Sandrine Piau Performs Rameau’s “L’Air de la Folie”
The Beginning: Harp Lessons
Sandrine Piau was born on 5 June 1965 in Issy-les-Moulineaux, Paris. She hailed from a music-loving family, and she loves to tell the story that her father took her to see Walt Disney’s The Aristocats as a little girl. Her favourite character turned out to be the Duchess, the elegant, beautiful, and ladylike Turkish Angora cat. Since the Dutchess is also a connoisseur of music, Sandrine asked her parents for harp lessons.
It was obvious that Sandrine had great musical aptitude, and at the age of 10, her parents enrolled her in France’s premier children’s chorus, La Maîtrise de Radio France. This venerable institution operates like a choir school, with the day split between regular academic work and musical activities. Sandrine remembers, “I became independent, taking the metro by myself, and with my best friend, went to see a host of shows. I loved the backstage smells at the Opéra Garnier as much as the music.”
Henri Duparc: La vie antérieure (Sandrine Piau, soprano; David Kadouch, piano)
At the Paris Conservatoire
Piau was accepted into the Paris Conservatoire at the age of 18, and she specialized in harp performance. She recalls, “It was the time that the composer Alain Louvier was the Director of the Conservatoire, so my world was the harp, and playing a lot of contemporary music.” To supplement her income, Piau sang in a choir with Philippe Herreweghe. “The choir was good, and it was good to be with people too.”
Herreweghe had two choirs, the Collegium Vocale in Ghent and the Chapelle Royale in Paris, and sometimes both choirs worked together on projects. Piau auditioned to sing Bach with Herreweghe, but he told her that her voice was too romantic. “So I sang Bruckner, Reger and Mendelssohn for him, as a mezzo. One day, he discovered that I had more high notes than any other soprano in the choir, so I switched from mezzo to soprano. I still couldn’t sing Bach with him.”
Sandrine Piau Performs Mozart’s “Laudate Dominum”

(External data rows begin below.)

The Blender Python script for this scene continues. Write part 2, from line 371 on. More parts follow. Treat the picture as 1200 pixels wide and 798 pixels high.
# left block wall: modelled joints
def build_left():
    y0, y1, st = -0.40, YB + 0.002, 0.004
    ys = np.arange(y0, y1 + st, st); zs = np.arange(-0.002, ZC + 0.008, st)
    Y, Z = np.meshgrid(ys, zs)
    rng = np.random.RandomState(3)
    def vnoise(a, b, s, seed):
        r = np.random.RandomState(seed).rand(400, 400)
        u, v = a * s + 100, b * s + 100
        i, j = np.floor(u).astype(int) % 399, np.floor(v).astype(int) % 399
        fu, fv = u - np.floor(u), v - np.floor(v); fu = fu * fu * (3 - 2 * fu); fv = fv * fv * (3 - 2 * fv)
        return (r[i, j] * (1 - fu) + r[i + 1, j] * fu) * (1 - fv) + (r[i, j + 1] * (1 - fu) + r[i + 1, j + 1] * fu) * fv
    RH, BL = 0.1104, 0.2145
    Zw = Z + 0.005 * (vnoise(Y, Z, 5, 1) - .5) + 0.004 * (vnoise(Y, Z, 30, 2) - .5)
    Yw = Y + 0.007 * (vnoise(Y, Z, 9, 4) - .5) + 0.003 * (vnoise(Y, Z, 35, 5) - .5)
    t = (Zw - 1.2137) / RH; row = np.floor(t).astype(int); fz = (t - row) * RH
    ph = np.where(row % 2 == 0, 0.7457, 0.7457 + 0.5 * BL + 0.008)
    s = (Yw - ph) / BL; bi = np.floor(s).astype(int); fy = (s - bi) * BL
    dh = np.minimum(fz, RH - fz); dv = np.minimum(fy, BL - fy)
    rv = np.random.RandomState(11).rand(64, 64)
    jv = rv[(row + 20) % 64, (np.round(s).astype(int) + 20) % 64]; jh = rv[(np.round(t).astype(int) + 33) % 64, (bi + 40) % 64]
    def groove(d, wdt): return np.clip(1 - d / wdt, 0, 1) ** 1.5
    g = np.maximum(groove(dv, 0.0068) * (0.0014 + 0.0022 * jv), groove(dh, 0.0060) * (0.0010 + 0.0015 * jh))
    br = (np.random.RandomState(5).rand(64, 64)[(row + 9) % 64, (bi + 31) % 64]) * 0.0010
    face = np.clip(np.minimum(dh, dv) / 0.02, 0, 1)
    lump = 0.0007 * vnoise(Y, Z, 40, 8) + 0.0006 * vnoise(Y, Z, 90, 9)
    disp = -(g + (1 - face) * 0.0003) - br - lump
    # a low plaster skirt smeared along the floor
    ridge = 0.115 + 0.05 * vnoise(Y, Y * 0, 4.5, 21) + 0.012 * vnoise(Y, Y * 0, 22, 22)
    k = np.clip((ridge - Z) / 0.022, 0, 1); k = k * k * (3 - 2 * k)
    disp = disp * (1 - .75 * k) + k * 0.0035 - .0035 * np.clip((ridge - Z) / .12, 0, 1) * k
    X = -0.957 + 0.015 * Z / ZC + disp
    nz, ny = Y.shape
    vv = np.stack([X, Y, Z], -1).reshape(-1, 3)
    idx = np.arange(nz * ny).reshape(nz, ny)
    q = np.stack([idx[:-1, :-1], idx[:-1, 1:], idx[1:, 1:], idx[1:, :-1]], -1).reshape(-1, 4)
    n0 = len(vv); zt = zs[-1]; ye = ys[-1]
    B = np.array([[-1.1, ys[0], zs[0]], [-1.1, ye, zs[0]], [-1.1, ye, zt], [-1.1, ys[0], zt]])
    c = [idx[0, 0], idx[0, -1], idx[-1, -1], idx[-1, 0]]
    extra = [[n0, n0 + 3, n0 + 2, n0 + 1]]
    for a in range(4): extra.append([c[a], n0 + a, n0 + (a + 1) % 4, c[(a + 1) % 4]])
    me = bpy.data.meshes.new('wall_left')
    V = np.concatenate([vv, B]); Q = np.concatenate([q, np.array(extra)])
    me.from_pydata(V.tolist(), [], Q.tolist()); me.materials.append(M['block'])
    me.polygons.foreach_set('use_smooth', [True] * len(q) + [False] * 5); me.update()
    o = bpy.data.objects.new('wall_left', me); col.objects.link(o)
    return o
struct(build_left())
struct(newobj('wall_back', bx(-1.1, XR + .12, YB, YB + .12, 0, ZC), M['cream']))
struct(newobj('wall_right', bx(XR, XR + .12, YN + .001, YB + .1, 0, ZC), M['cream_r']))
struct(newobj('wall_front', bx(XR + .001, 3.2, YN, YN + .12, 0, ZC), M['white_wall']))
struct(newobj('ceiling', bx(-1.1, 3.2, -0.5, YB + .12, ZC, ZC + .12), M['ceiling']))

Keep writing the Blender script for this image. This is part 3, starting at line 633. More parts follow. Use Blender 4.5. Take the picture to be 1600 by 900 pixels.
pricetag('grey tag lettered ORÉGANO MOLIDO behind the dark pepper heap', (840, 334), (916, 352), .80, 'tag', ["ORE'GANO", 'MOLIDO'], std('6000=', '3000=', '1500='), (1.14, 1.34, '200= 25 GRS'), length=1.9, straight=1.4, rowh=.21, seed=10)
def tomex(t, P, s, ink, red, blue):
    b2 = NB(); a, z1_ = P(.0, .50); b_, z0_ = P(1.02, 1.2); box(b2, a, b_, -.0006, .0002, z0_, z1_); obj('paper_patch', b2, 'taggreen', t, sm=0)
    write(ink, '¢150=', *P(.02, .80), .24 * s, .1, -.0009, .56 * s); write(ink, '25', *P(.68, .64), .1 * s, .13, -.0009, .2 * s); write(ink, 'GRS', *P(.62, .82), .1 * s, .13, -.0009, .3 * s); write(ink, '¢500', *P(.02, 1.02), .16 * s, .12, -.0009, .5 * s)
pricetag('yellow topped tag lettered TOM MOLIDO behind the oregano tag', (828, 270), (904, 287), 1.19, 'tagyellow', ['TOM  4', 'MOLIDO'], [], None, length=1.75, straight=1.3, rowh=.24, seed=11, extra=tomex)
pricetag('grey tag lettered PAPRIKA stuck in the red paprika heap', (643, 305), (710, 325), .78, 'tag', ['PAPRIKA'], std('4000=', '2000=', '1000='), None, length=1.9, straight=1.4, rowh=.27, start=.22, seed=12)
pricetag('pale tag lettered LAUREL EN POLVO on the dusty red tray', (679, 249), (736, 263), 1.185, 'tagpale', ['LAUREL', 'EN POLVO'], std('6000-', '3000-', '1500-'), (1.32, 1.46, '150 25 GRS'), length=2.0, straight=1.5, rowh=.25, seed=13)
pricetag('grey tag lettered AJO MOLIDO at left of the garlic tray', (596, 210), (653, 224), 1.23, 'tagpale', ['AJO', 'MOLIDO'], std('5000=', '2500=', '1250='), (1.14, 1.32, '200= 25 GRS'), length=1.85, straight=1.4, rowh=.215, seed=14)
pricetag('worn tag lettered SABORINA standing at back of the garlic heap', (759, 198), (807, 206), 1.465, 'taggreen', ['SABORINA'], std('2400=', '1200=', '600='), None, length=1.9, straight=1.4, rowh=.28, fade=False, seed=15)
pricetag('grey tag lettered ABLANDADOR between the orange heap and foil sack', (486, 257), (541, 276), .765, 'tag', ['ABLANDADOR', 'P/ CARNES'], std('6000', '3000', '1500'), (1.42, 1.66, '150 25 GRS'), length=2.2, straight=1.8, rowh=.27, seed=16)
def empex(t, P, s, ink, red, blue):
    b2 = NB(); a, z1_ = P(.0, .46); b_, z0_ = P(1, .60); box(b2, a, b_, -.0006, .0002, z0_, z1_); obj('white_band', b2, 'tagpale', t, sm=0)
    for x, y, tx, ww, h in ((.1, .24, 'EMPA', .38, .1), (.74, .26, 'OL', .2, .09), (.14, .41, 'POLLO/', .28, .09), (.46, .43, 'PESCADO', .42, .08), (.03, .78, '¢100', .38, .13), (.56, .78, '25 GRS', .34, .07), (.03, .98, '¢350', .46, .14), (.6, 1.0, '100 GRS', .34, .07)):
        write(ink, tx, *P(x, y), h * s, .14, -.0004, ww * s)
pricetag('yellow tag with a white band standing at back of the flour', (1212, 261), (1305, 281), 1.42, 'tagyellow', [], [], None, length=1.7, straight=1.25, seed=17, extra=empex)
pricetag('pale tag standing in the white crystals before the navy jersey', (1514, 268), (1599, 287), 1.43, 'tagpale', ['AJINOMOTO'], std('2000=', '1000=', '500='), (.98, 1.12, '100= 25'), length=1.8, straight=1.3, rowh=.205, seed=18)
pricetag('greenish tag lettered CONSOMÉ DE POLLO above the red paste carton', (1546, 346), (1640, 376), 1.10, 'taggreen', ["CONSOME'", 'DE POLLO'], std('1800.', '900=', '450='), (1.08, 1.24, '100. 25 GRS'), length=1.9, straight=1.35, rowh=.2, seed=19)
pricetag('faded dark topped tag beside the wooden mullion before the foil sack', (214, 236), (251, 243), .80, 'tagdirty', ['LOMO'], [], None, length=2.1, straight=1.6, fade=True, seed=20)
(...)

Studying and Working With William Christie
After studying harp for two years, Piau decided to take a class with period-performance pioneer William Christie. His class was called “Interprétation de La Musique Vocale Ancienne,” and it was all rather mysterious. “I was a specialist in modern and contemporary music as a harp player. Suddenly, this was a jump back by two centuries. It was music so exciting and so modern.”
Christie told her, “if you leave the harp behind, you will be a singer with me.” Piau hesitated as she’d been playing the harp seriously for years and because period-performance was still a fringe activity. Piau remembered how people used to say, “as a singer, if you can’t do anything else, you can sing baroque music and operetta.”
Richard Strauss: 4 Letzte Lieder (4 Last Songs), TrV 296 (Sandrine Piau, soprano; Orchestre Victor Hugo Franche-Comté; Jean-Francois Verdier, cond.)
Leaving the Valley of Tears
Eventually, Piau escaped the valley of tears as an under-employed harpist and stepped into the world of baroque opera. As she explained, “I switched from my 47 harp strings to two vocal chords.” Working with Christie wasn’t easy, and they had some spectacular arguments. “It was like Taylor and Burton in Who’s Afraid of Virginia Woolf.” Piau soon appeared in Christie’s productions at the Festival d’Aix-en-Provence: Purcell’s Fairy Queen (1989), Rameau’s Les Indes galantes (1990) and Castor et Pollux (1991).
As Piau matured as a singer, she picked up a record contract, and things opened up. “Everything was possible. France was a privileged place to live with baroque music, and you didn’t need an agent or go to auditions. The conductors came to each other’s concerts, so if they liked you, they’d say, come sing with me.” Of course, Piau has gone well beyond a baroque specialisation, but she still fondly recalls her early days of musical discovery.